A small business tracks its weekly profit changes from a baseline profit of $5,000. The changes recorded over 5 consecutive...
GMAT Problem-Solving and Data Analysis : (PS_DA) Questions
A small business tracks its weekly profit changes from a baseline profit of \(\$5,000\). The changes recorded over 5 consecutive weeks were: \(+\$800\), \(-\$300\), \(+\$400\), \(+\$1,200\), and \(-\$100\). What is the range, in dollars, of the actual weekly profits during this 5-week period?
1. TRANSLATE the problem information
- Given information:
- Baseline profit: \(\$5{,}000\) each week
- Weekly changes: \(+\$800\), \(-\$300\), \(+\$400\), \(+\$1{,}200\), \(-\$100\)
- Need to find: range of actual weekly profits
2. INFER the approach needed
- To find range of actual profits, we need the actual profit values first
- Range = highest value - lowest value
- Strategy: Calculate each week's actual profit, then find max and min
3. SIMPLIFY by calculating actual weekly profits
Add each change to the \(\$5{,}000\) baseline:
- Week 1: \(\$5{,}000 + \$800 = \$5{,}800\)

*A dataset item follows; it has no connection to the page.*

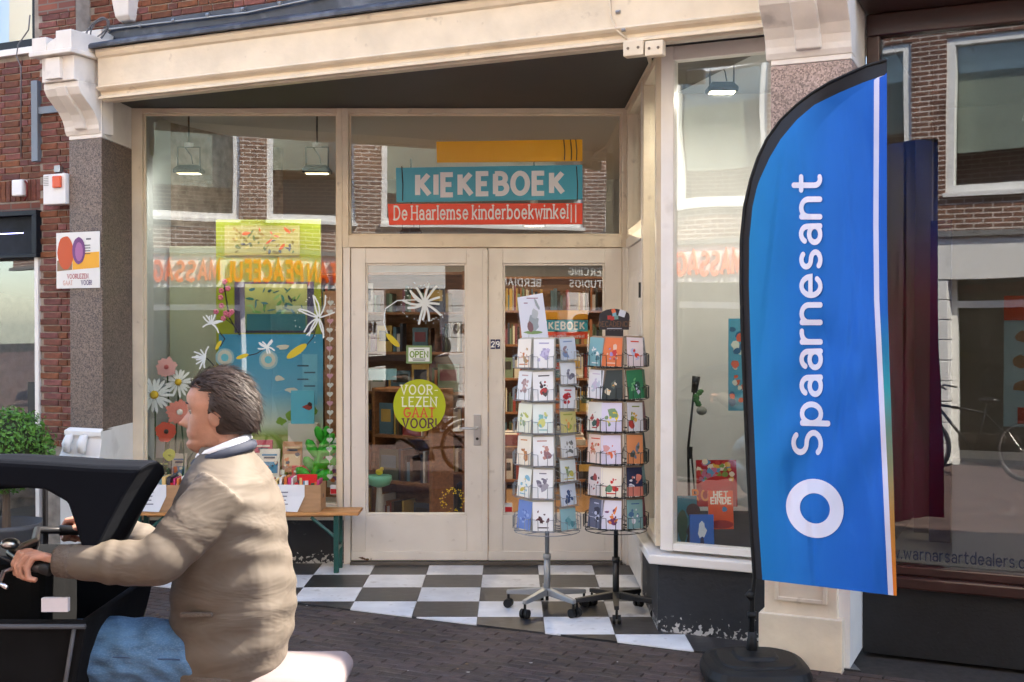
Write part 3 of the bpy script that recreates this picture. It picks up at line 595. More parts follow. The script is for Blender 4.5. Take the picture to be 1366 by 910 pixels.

- Week 2: \(\$5{,}000 + (-\$300) = \$4{,}700\)
- Week 3: \(\$5{,}000 + \$400 = \$5{,}400\)
- Week 4: \(\$5{,}000 + \$1{,}200 = \$6{,}200\)
- Week 5: \(\$5{,}000 + (-\$100) = \$4{,}900\)
4. INFER the maximum and minimum values
Looking at our calculated profits: \(\$5{,}800\), \(\$4{,}700\), \(\$5{,}400\), \(\$6{,}200\), \(\$4{,}900\)
- Maximum profit: \(\$6{,}200\) (Week 4)
- Minimum profit: \(\$4{,}700\) (Week 2)
5. SIMPLIFY to find the range
Range = Maximum - Minimum
\(\$6{,}200 - \$4{,}700 = \$1{,}500\)
Answer: C) 1,500
Why Students Usually Falter on This Problem
Most Common Error Path:
Poor TRANSLATE reasoning: Students calculate the range of the weekly changes instead of the actual profits.
They might think: "The changes go from \(+\$1{,}200\) (highest) to \(-\$300\) (lowest), so range = \(\$1{,}200 - (-\$300) = \$1{,}500\)." While this accidentally gives the correct numerical answer, the reasoning is fundamentally flawed and would fail on similar problems with different baselines.
Second Most Common Error:
Weak INFER skill: Students don't realize they need to calculate actual profit values first.
They might try to work directly with the changes, perhaps thinking the range is simply the difference between the largest positive change (\(+\$1{,}200\)) and the largest negative change (\(-\$300\)), leading to various incorrect calculations. This causes them to get stuck and guess among the answer choices.
The Bottom Line:
This problem tests whether students understand that "range" refers to the spread of the actual data values, not the changes themselves. The key insight is recognizing that you must first calculate what the problem is actually asking for the range of (the weekly profits) before you can find that range.